Hale Smith, Nov. 24, 2009

Hale Smith, professor emeritus of music, died Nov. 24, at the age of 84. Smith straddled the worlds of jazz and classical music as a performer, composer, arranger, and teacher. He once described himself to The New York Times as “one of America’s most famous unknown composers,” according to a New York Times obituary notice. […]

Hale Smith, professor emeritus of music, died Nov. 24, at the age of 84.

Smith straddled the worlds of jazz and classical music as a performer, composer, arranger, and teacher. He once described himself to The New York Times as “one of America’s most famous unknown composers,” according to a New York Times obituary notice.

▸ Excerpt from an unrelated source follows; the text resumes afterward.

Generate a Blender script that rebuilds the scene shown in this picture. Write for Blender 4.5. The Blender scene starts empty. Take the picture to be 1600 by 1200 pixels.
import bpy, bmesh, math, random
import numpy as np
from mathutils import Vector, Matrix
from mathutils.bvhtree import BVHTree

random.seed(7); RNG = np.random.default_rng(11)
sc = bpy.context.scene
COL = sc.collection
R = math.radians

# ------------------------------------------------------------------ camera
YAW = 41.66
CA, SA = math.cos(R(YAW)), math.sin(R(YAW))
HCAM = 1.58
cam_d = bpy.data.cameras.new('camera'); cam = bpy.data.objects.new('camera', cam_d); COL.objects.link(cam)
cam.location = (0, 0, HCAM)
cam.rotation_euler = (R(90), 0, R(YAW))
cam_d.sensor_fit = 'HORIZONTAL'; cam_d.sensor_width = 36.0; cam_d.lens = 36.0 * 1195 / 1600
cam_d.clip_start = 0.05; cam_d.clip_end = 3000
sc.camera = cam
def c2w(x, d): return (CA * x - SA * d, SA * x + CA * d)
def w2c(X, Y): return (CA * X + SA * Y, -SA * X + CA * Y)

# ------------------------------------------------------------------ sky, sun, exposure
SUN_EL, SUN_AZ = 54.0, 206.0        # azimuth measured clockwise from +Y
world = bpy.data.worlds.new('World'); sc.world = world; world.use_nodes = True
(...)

From his early teens, he played jazz piano in the nightclubs of Cleveland, his hometown, but he went on to study classical composition and achieved a national reputation for his synthesis of jazz and 12-tone technique.

He composed serial-influenced works such as “Contours for Orchestra,” lyrical works such as the song cycle “The Valley Wind,” the jazz quartet “Feathers,” and jingles and incidental music for radio, television, and theater. Other works he composed include the orchestral composition “Innerflexions” and “Dialogues and Commentary.”

As a performer and arranger, he worked with jazz greats such as Dizzy Gillespie and Chico Hamilton. As an orchestrator, he engaged in a series of collaborations with the pianist Ahmad Jamal. And his arrangements of spirituals were performed by the sopranos Kathleen Battle and Jessye Norman.

He joined the UConn faculty in 1970, retiring in 1984. He also was an adviser for the Center for Black Music Research in Chicago, and previously taught at the C.W. Post campus of Long Island University.